>> BEGIN

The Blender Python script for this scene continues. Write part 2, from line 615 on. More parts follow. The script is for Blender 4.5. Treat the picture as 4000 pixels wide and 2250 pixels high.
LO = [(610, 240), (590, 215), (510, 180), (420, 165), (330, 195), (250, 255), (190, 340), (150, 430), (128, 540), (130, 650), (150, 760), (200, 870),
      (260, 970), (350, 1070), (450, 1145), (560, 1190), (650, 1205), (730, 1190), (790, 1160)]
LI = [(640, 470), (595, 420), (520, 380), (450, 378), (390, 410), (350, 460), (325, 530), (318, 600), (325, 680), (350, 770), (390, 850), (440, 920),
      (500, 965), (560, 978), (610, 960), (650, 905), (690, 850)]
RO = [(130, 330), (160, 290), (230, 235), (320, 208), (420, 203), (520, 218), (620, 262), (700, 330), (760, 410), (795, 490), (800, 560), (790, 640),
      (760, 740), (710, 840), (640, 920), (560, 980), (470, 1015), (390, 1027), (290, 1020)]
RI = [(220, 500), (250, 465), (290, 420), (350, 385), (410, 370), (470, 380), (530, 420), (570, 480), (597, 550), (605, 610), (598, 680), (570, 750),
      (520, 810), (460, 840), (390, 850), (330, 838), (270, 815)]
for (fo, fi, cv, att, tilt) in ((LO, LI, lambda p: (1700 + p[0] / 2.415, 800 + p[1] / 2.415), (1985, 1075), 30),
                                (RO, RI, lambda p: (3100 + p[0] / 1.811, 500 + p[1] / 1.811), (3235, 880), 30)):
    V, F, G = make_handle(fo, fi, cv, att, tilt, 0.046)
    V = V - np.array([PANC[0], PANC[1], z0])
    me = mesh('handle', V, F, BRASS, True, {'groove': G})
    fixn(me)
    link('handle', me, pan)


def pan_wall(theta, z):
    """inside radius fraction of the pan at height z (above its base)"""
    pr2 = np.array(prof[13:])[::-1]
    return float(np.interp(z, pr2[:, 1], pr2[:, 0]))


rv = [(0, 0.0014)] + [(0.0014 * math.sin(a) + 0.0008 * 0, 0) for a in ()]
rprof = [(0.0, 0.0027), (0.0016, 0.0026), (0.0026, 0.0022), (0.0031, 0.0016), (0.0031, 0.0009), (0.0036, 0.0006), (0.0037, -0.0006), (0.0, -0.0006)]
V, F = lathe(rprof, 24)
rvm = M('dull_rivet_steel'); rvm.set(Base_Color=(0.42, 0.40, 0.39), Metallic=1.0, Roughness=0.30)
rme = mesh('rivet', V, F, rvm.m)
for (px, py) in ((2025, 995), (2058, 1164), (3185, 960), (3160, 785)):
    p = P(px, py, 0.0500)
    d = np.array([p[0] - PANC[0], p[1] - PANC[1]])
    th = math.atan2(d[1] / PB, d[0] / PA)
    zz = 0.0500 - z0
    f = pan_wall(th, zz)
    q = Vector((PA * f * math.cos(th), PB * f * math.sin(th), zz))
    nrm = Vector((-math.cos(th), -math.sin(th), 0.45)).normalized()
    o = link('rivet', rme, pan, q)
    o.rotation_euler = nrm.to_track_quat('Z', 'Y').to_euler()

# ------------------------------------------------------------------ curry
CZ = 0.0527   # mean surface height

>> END

(TASK): The listing above must be transcribed exactly, line by line.

(COMPLETE ANSWER):
The Blender Python script for this scene continues. Write part 2, from line 615 on. More parts follow. The script is for Blender 4.5. Treat the picture as 4000 pixels wide and 2250 pixels high.
LO = [(610, 240), (590, 215), (510, 180), (420, 165), (330, 195), (250, 255), (190, 340), (150, 430), (128, 540), (130, 650), (150, 760), (200, 870),
      (260, 970), (350, 1070), (450, 1145), (560, 1190), (650, 1205), (730, 1190), (790, 1160)]
LI = [(640, 470), (595, 420), (520, 380), (450, 378), (390, 410), (350, 460), (325, 530), (318, 600), (325, 680), (350, 770), (390, 850), (440, 920),
      (500, 965), (560, 978), (610, 960), (650, 905), (690, 850)]
RO = [(130, 330), (160, 290), (230, 235), (320, 208), (420, 203), (520, 218), (620, 262), (700, 330), (760, 410), (795, 490), (800, 560), (790, 640),
      (760, 740), (710, 840), (640, 920), (560, 980), (470, 1015), (390, 1027), (290, 1020)]
RI = [(220, 500), (250, 465), (290, 420), (350, 385), (410, 370), (470, 380), (530, 420), (570, 480), (597, 550), (605, 610), (598, 680), (570, 750),
      (520, 810), (460, 840), (390, 850), (330, 838), (270, 815)]
for (fo, fi, cv, att, tilt) in ((LO, LI, lambda p: (1700 + p[0] / 2.415, 800 + p[1] / 2.415), (1985, 1075), 30),
                                (RO, RI, lambda p: (3100 + p[0] / 1.811, 500 + p[1] / 1.811), (3235, 880), 30)):
    V, F, G = make_handle(fo, fi, cv, att, tilt, 0.046)
    V = V - np.array([PANC[0], PANC[1], z0])
    me = mesh('handle', V, F, BRASS, True, {'groove': G})
    fixn(me)
    link('handle', me, pan)


def pan_wall(theta, z):
    """inside radius fraction of the pan at height z (above its base)"""
    pr2 = np.array(prof[13:])[::-1]
    return float(np.interp(z, pr2[:, 1], pr2[:, 0]))


rv = [(0, 0.0014)] + [(0.0014 * math.sin(a) + 0.0008 * 0, 0) for a in ()]
rprof = [(0.0, 0.0027), (0.0016, 0.0026), (0.0026, 0.0022), (0.0031, 0.0016), (0.0031, 0.0009), (0.0036, 0.0006), (0.0037, -0.0006), (0.0, -0.0006)]
V, F = lathe(rprof, 24)
rvm = M('dull_rivet_steel'); rvm.set(Base_Color=(0.42, 0.40, 0.39), Metallic=1.0, Roughness=0.30)
rme = mesh('rivet', V, F, rvm.m)
for (px, py) in ((2025, 995), (2058, 1164), (3185, 960), (3160, 785)):
    p = P(px, py, 0.0500)
    d = np.array([p[0] - PANC[0], p[1] - PANC[1]])
    th = math.atan2(d[1] / PB, d[0] / PA)
    zz = 0.0500 - z0
    f = pan_wall(th, zz)
    q = Vector((PA * f * math.cos(th), PB * f * math.sin(th), zz))
    nrm = Vector((-math.cos(th), -math.sin(th), 0.45)).normalized()
    o = link('rivet', rme, pan, q)
    o.rotation_euler = nrm.to_track_quat('Z', 'Y').to_euler()

# ------------------------------------------------------------------ curry
CZ = 0.0527   # mean surface height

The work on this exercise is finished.